Disinvestment: There have been many statements of intent but little to show. Public-sector undertakings (PSUs) have been hollowed out by various means to show performance on this. There is little left to squeeze out. This time, therefore, a disinvestment target could mean what it says.

Niranjan Rajadhyaksha, Research Director and Senior Fellow, IDFC Institute

Primary deficit: A lot of public attention will quite rightly be focused on the fiscal deficit. However, the primary deficit numbers give us a good sense of the fiscal direction an economy is taking. It is especially useful to identify turning points.

The primary deficit excludes interest payments of the government, which is the cost of past borrowing. It is hence a good indicator of the current state of public finances.

The primary deficit has come down from 2.8% of the GDP in 2011-12 to 0.2% of the GDP in 2018-19. It is expected to shoot up this year.

The size of the increase will determine a fiscal turning point. Also, a large primary deficit is a worry when nominal economic growth is lower than the rate of government borrowing. India is close to that situation right now. That has serious implications for the sustainability of public debt.

Tax buoyancy: The July 2019 budget unrealistically assumed a tax buoyancy of 1.6, or that the government would collect Rs 1.60 of extra taxes for every Re 1 of extra GDP. That number is among several unrealistic assumptions in the previous budget. The tax collections – both direct and indirect – through the current fiscal year suggest that the actual tax buoyancy will be far lower. In fact, tax buoyancy has been less than 1 in six out of the previous 10 years.

In other words, tax collections have lagged economic growth. This has two implications. First, it tells whether tax reforms are delivering in terms of higher revenues. Two, it gives us an idea whether there will be enough fiscal capacity to meet the various security, public goods, and welfare commitments of the government.

For context, the highest tax buoyancy in recent times was 2.4 in the fiscal year ended March 2003.

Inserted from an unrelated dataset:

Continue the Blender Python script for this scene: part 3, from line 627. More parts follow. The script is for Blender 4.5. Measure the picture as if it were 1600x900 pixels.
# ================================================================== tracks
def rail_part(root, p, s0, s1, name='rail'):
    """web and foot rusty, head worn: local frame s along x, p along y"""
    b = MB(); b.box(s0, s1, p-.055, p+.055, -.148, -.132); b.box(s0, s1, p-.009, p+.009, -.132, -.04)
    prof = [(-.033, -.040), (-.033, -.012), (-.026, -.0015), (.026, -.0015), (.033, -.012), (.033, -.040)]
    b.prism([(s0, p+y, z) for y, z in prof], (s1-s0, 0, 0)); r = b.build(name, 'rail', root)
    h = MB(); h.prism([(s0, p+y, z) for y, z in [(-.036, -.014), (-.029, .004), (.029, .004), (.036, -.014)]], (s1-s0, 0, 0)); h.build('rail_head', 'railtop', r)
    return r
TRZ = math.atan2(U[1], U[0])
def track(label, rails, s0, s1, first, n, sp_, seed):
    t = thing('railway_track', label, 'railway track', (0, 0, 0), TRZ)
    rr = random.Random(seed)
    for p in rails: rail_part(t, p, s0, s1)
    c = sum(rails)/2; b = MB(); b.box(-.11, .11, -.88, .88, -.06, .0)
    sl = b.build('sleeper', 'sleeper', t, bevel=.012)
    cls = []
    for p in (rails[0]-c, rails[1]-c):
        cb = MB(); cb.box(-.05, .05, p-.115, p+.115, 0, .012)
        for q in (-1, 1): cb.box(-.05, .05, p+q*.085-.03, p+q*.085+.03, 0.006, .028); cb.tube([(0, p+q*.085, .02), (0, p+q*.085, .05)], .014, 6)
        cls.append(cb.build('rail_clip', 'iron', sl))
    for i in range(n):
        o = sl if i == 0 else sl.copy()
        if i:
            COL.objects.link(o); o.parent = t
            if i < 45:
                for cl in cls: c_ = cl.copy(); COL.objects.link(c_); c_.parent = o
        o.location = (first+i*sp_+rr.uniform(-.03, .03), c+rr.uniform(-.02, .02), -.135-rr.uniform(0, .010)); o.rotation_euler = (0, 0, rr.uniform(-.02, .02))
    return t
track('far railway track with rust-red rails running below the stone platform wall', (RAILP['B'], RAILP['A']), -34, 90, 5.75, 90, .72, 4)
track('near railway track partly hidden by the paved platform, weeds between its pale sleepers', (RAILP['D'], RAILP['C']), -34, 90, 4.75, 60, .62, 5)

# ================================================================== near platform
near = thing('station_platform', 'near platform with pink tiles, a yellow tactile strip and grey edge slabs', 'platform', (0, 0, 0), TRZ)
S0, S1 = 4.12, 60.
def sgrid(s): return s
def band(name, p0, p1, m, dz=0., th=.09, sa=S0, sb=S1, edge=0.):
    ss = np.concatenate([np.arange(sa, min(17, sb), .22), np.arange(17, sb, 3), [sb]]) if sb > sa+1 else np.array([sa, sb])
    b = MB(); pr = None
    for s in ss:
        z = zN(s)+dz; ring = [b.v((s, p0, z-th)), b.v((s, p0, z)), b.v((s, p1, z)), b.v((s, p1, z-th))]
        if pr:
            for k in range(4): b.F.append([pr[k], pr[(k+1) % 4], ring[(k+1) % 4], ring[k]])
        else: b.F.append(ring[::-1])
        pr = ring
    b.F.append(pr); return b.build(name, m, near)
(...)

Spending trends: The broad consensus among economists right now is that the government has to increase spending to support the economy till private sector demand revives. The question is, how? There are two choices – welfare spending or capital spending. The advantage of capital spending is that it provides more bang for the buck in the long term, or what economists call a higher multiplier. The disadvantage is that it takes very long for new projects to get off the ground in India. Welfare spending does not have the problem of delayed impact because it puts money directly into the hands of the poorest. But its impact fizzles out very quickly. The spending strategy in the budget will thus be important at a time when the economy is limping. Of course, the finance minister may eventually decide to fire up confidence in the urban middle-class through an income tax cut.

Ajit Ranade, Chief Economist, Aditya Birla Group

Primary deficit: This is the fiscal deficit without the cost of servicing past debt. If this number is zero, it means that the deficit in the previous year is on account of servicing past debts and the government has done well in managing its current spending. If this number is significant, then I will look at the quality of spending.

Revenue vs Capital spending: Capital spending by definition is aimed at financing investments which contribute to future growth. Although it technically includes only physical capital I would like to include spending health and education in the capital spending bracket too, as they augment our human capital.

Revenue projections: Because the nominal GDP growth for 2019-20 is at a four-decade low, it is difficult to see the next fiscal year’s growth numbers crossing 10-11%. This will have an adverse impact on revenue collections too. If the tax projections in the budget are too optimistic, then it will only hurt the credibility of the budget numbers.